There are arguments for and against walking and running for exercise. But when you're trying to lose weight there are additional factors to consider. Make sure you gather all the facts before you decide to walk or run for weight loss.

Walking vs Running: The Research

A university study evaluated walking versus running. The research specifically evaluated the effects of the different forms of exercise on women's appetites. The scope of the research was small. Only 19 women were studied. But the researchers saw a slight difference in the way the women ate after participating in each activity. 

Both runners and walkers ate less after exercise than after rest. But they found that runners tended to eat less than walkers when the energy cost of the activity was considered. In fact, the runners often consumed fewer calories than they burned during the run. Walkers ate fewer calories after their exercise session, but the calorie deficit they created was less significant.

Researchers found that "relative energy intake was lowest (i.e., creating a more negative balance) when exercise intensity was high." But the researchers also said that further studies are needed to determine if the difference in food intake is due to exercise mode (walking vs running) or due to the differences in the walkers and runners bodies. Walkers in the study carried more body fat than the runners.

What's Best for You?

So does this mean that you should ditch your walking workout? Probably not. If you have a regular walking program in place, the results of a single small study shouldn't sway your efforts to burn calories with a smart walking program. Especially when the results of the study show that walking can have positive effects on your diet.

But if you are capable of higher intensity exercise, you may benefit from adding one or two harder workouts, like running, into your schedule to boost your caloric expenditure. And the study suggests that you don't necessarily need to worry about overeating as a result of the higher effort.

But keep in mind that running isn't the best weight loss exercise for everyone. Oddly enough, running can even cause weight gain in some situations. If you start running too fast or add miles too quickly, you can easily overdo it and become injured. It's hard to burn enough calories for weight loss when you're recovering on the couch.

Do You Lose More Weight Walking or Running?

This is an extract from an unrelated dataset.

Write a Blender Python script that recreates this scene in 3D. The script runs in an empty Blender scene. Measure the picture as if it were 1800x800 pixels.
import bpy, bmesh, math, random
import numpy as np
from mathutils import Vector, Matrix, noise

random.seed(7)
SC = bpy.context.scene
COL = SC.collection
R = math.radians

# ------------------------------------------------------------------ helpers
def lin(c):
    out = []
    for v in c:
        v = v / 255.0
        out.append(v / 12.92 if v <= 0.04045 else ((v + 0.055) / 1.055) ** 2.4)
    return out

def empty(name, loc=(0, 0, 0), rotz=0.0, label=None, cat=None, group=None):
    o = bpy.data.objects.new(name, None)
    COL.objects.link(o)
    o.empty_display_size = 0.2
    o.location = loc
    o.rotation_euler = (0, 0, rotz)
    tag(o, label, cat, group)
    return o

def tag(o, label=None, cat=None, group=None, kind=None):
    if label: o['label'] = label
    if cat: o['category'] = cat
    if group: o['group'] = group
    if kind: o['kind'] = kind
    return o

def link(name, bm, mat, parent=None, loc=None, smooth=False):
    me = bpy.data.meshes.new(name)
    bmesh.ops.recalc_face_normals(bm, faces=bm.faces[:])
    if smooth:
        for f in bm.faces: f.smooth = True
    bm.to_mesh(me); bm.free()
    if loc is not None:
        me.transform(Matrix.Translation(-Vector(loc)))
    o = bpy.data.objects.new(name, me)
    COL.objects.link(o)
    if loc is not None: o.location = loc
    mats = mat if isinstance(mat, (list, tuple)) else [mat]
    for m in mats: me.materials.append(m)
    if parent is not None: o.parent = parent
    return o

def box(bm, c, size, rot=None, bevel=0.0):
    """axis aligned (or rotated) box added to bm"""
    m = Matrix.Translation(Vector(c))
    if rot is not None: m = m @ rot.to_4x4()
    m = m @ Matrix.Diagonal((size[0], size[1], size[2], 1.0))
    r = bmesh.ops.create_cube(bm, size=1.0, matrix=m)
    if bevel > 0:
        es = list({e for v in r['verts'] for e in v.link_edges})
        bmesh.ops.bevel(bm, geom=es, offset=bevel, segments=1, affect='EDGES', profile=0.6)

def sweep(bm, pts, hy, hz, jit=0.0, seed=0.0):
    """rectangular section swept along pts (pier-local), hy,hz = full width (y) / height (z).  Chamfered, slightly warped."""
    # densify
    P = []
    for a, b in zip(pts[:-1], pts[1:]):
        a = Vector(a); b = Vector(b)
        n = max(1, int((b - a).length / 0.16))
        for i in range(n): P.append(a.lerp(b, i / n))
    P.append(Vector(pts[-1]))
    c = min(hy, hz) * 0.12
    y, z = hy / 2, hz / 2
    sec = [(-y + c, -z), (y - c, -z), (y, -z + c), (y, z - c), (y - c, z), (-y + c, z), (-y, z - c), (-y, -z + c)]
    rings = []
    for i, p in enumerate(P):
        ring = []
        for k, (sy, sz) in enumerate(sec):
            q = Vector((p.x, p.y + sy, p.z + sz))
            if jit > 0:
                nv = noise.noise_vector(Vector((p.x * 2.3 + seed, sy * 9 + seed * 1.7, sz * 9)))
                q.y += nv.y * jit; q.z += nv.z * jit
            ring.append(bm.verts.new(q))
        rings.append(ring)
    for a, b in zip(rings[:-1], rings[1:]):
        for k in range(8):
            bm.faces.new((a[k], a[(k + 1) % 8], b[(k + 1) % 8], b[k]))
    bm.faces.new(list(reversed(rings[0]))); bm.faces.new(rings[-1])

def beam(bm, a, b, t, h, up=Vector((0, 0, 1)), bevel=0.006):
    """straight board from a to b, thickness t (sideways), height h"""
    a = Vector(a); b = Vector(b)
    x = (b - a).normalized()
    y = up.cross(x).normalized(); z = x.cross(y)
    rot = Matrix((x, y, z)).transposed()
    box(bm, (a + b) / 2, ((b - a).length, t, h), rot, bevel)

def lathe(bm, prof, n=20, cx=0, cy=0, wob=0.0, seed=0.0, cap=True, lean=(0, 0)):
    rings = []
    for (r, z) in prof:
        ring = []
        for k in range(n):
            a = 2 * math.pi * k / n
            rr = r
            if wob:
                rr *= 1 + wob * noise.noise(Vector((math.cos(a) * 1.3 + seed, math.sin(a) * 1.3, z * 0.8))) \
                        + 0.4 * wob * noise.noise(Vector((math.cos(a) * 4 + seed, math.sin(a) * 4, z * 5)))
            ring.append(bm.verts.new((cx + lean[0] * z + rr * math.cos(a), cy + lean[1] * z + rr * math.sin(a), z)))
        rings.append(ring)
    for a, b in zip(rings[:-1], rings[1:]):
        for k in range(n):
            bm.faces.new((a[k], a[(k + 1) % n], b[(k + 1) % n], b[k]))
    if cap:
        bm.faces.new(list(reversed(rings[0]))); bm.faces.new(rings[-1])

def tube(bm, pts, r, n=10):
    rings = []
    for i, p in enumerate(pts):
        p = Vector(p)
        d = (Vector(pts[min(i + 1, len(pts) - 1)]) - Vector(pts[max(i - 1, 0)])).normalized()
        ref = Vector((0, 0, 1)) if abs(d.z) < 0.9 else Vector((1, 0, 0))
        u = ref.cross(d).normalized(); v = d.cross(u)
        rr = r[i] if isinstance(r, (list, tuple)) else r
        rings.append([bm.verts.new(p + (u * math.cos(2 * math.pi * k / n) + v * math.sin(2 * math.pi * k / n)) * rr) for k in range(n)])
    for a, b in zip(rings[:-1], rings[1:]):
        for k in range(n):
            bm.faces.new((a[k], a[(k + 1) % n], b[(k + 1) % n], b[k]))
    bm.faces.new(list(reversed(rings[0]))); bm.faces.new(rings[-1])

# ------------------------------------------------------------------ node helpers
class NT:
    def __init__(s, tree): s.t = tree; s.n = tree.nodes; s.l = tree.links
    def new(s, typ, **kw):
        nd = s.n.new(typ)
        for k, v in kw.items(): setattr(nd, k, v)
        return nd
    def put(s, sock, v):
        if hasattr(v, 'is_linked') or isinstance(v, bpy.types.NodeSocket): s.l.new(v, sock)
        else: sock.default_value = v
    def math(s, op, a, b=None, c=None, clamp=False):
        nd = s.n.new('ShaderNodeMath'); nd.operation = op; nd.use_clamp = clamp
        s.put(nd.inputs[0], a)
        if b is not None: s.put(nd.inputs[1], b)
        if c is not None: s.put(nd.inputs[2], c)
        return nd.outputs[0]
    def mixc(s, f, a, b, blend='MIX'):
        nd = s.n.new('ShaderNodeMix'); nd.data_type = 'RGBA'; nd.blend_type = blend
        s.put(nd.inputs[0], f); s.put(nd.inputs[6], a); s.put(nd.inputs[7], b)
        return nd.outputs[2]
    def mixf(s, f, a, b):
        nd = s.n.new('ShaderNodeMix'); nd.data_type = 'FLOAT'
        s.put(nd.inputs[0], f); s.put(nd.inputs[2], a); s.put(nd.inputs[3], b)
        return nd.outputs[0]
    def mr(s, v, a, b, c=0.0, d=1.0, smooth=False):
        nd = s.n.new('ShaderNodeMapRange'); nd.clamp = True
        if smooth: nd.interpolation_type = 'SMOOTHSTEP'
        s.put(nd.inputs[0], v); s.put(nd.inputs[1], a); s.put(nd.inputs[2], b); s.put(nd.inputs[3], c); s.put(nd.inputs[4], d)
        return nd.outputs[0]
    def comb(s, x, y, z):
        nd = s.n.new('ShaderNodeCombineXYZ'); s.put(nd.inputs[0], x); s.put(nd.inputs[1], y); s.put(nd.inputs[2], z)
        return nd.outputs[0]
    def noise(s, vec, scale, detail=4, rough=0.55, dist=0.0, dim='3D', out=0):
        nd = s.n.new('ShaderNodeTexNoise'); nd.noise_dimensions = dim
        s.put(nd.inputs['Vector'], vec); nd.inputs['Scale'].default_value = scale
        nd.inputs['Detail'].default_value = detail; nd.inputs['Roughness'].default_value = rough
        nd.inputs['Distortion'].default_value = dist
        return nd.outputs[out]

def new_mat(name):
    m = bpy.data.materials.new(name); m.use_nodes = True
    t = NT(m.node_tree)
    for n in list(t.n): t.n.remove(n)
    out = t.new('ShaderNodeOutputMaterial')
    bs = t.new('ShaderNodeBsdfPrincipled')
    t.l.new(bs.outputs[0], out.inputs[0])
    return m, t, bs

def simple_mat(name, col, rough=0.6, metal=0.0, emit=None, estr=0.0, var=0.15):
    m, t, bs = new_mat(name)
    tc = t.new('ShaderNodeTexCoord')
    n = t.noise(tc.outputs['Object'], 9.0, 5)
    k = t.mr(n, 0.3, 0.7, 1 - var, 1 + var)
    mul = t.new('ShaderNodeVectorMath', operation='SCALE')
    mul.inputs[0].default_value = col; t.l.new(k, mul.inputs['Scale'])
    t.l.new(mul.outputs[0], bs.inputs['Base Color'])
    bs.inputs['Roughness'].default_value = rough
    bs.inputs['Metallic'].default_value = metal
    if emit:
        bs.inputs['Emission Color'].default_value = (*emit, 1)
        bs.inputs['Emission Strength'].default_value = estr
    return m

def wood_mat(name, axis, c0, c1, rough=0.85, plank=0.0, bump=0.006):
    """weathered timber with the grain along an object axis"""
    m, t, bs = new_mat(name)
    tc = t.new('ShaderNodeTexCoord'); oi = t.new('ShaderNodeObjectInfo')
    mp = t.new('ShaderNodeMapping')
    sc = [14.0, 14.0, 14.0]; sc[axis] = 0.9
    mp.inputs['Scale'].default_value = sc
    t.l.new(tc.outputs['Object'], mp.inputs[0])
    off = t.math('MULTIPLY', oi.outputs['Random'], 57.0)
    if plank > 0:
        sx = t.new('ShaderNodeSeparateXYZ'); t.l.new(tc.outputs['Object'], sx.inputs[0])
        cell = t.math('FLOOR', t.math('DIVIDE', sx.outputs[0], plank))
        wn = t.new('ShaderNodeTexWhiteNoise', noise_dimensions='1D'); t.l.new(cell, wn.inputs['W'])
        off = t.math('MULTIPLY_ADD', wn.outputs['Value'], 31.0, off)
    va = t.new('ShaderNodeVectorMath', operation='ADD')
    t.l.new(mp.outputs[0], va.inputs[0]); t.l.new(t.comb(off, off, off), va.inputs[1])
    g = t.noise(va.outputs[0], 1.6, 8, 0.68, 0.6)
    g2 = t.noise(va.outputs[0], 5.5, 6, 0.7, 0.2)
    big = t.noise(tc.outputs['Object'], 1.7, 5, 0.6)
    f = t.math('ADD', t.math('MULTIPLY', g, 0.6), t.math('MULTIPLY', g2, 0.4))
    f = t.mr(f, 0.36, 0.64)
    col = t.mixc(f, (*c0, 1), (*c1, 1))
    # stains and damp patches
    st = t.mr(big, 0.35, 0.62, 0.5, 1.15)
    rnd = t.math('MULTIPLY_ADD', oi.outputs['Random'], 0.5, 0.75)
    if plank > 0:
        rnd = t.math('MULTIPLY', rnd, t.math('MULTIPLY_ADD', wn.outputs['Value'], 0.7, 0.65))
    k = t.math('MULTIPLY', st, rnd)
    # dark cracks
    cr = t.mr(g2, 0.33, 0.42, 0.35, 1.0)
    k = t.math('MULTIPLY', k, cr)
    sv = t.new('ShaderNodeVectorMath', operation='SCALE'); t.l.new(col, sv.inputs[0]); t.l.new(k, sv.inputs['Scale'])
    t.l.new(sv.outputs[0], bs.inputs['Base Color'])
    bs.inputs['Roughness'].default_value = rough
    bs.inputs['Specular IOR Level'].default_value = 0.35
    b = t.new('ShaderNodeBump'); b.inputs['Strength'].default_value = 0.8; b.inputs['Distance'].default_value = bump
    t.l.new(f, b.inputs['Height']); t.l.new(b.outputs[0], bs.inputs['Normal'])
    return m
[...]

There is no clear winner in the walking vs running debate. Both activities provide benefits for weight loss and for improved health. The best exercise for weight loss is the one that you actually do on a regular basis. What matters most is consistency, whether you are walking or running. 

If you are losing weight successfully with a walking program, then stick with it. Try to get out and walk most days of the week. Regardless of your pace, just lace up your shoes and hit the trails. If you want to lose more weight, add some hills, or a few walking intervals to boost the intensity and burn more calories. You can also schedule more than one walking workout per day since the activity isn't too strenuous. 

And if you love to run, then keep pounding the pavement as long as your joints remain healthy. Hills are a great option for runners, as are speed intervals. Add some cross training (like strength workouts, swimming, boot camp style workouts, or cycling) to stay motivated and give your body a break from the miles you log on the road. You can even throw in a few walking workouts to your running routine to boost hip health and work your glutes.

In the walking vs running debate, both workouts win. Either way, you'll burn calories, build strength, decrease stress and do good for your body.